Handscomb undoes all good work

- RUSSELL GOULD

PETER Handscomb in a selfconfes­sed tinkerer with his technique and it could bring about a quick conclusion to what many hoped would be a long Test career.

England seamer Jimmy Anderson made the Victorian look like a tailender in the second innings at the Adelaide Oval yesterday, leading to increased scrutiny of his method of dealing with the swinging ball. Even as the critics circled Handscomb, who burst on to the Test scene last summer and scored two hundreds against Pakistan, he changed things up again.

He remained bolt upright, bat in the air, the technique he honed in long net sessions with former Victorian coach Greg Shipperd and which brought him the pile of runs that led to his Test call-up.

But Handscomb also stood still, removing the exaggerate­d movement of his right foot across the stumps, which had gone further and further across as Anderson continued to pepper the edge of his bat.

Adapting during an innings, to counter conditions is not new. But the change was evidence of a player untrusting in the way he had gone about things with such success last summer.

Before he headed north for the first Test Handscomb revealed he had tweaked things, through Tests against India and Bangladesh on the subcontine­nt, and then through his county stint in the UK over winter.

“In the subcontine­nt I changed a few things and it seemed to work over there,” he said. “Then in England I have a few things to change if and when I go back. It’s all about having little different things for different conditions.”

Knowing he would be challenged by the swing of English duo Anderson and Stuart Broad, however, Handscomb said he would revert to the technique that netted him 399 runs, at an average of 99, in home Tests last summer.

“I’ve still got to keep backing it in. I am comfortabl­e with that, especially in Australia it’s been good,” he said. “I’m pretty confident with it here.”

His mid-innings change suggests otherwise, and in a twist of fate it could be the pressure being applied by his Victorian teammate Glenn Maxwell that undoes Handscomb.

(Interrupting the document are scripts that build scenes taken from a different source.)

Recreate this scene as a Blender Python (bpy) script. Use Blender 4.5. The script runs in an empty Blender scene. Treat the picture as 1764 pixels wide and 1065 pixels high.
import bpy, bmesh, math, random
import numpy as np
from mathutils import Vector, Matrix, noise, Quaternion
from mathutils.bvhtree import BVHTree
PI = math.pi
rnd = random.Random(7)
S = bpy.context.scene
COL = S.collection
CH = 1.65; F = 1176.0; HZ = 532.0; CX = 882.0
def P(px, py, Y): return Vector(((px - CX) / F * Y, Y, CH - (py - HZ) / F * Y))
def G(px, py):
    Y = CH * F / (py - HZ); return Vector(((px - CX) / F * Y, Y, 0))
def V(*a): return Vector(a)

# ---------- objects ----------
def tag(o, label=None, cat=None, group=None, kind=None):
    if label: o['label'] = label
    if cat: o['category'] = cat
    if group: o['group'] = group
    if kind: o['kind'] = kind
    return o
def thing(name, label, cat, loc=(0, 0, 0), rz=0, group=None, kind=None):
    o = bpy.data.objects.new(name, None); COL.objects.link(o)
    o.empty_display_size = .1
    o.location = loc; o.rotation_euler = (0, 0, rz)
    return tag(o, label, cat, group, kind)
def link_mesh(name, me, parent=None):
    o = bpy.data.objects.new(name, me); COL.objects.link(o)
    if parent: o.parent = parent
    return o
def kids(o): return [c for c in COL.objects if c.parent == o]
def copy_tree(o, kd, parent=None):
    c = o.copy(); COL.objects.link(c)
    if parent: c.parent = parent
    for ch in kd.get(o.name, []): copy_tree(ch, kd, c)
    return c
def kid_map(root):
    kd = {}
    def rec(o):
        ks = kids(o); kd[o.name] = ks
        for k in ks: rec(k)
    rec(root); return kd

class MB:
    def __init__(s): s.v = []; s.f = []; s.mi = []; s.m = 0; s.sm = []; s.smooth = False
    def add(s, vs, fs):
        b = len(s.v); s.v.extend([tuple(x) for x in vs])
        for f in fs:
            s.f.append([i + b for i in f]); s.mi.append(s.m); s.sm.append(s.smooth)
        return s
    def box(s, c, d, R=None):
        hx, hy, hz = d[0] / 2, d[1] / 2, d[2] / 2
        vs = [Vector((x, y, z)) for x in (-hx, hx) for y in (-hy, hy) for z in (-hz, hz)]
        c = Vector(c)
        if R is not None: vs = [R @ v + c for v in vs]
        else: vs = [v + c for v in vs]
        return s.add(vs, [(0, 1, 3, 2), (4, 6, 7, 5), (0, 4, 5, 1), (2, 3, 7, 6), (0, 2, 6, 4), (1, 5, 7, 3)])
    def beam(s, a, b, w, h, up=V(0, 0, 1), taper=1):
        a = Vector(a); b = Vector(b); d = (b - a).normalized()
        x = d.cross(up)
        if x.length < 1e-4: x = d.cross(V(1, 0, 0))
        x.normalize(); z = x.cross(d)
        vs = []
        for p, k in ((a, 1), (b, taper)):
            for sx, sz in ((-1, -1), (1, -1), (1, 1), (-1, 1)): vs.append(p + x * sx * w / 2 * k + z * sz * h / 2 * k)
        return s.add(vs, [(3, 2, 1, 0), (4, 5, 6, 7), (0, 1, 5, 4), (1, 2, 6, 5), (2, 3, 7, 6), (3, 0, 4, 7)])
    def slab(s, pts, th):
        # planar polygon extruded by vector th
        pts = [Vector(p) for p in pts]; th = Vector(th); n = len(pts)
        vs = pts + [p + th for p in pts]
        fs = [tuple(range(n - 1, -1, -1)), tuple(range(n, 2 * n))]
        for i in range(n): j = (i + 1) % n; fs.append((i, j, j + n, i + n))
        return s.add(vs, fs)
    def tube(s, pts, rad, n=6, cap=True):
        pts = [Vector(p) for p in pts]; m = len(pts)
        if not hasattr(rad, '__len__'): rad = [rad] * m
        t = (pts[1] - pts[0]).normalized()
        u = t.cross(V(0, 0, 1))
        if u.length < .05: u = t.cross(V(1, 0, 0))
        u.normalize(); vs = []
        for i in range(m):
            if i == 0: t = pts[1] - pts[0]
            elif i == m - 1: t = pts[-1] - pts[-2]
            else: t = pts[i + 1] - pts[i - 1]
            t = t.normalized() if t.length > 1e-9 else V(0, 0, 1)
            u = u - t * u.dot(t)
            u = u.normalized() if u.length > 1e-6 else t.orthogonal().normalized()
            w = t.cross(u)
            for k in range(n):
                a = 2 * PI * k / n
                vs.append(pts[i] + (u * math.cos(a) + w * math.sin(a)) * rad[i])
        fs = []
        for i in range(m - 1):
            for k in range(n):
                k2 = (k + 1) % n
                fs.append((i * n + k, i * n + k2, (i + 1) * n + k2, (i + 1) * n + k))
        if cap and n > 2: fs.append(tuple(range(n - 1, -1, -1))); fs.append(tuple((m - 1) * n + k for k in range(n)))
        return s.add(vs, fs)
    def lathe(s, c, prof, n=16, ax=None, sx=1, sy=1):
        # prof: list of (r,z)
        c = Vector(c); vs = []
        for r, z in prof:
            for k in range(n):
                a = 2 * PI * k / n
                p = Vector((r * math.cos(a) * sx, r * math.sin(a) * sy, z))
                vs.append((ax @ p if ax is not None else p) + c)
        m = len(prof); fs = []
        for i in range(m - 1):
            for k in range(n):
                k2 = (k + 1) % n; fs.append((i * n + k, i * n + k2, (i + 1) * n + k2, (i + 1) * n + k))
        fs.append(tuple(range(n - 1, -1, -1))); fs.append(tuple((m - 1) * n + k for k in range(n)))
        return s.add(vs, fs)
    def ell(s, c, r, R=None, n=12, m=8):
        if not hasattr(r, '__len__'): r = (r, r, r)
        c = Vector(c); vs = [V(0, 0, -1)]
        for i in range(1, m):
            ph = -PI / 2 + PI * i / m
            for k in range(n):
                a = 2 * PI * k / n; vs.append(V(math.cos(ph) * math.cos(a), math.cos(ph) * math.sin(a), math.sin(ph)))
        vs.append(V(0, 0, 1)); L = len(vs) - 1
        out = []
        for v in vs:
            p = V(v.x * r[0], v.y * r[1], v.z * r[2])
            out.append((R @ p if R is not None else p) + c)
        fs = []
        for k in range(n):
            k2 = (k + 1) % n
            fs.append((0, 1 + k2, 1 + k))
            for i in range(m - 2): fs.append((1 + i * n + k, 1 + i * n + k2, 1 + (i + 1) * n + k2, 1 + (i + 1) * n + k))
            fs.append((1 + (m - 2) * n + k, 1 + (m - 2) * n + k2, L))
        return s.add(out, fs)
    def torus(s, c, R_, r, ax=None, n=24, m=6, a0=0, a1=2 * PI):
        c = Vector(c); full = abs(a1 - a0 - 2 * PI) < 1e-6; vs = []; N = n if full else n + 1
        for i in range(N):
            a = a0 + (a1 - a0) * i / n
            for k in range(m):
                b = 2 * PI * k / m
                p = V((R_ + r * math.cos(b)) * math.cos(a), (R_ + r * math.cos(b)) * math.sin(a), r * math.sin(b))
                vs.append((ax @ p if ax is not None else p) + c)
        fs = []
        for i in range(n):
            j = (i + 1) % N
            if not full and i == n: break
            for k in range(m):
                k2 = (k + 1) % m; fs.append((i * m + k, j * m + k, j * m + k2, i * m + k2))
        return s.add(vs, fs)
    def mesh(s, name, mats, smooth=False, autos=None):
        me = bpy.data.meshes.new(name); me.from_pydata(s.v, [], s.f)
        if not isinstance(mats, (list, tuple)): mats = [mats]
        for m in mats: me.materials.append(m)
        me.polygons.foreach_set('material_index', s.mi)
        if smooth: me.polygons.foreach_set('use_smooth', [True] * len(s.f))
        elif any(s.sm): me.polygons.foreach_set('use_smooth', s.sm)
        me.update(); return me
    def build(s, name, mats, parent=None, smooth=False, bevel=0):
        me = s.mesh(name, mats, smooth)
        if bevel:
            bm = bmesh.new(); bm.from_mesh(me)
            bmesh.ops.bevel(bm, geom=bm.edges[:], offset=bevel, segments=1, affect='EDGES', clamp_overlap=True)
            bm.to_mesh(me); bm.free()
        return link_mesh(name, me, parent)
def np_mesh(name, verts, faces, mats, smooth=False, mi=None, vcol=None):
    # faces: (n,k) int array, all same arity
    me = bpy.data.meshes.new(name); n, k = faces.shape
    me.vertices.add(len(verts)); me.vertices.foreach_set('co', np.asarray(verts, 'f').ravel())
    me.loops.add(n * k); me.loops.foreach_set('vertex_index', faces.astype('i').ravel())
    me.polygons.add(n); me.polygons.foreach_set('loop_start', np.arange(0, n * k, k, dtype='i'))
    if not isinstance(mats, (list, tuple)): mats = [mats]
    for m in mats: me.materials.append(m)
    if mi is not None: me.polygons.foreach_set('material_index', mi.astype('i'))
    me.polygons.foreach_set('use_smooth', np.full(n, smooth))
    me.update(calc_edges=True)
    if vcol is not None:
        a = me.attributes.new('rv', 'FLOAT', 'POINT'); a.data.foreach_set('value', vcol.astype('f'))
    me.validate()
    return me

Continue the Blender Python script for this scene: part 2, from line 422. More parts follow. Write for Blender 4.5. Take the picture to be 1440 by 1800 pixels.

An Australian win in the second Test may preclude any team changes, and conditions in Adelaide are a one-off, but Handscomb has not looked comfortabl­e against the English bowlers in four innings.

Maxwell, meanwhile, who was overlooked for Shaun Marsh, has gone on to make a pile of Sheffield Shield runs, as directed, batting at No.3 for Victoria.

He racked up the highest Shield score for five years with an imperious 278 against NSW and backed that up with 96 against Western Australia, leading former Test seamer Peter Siddle to declare his Victorian teammate was batting better than ever.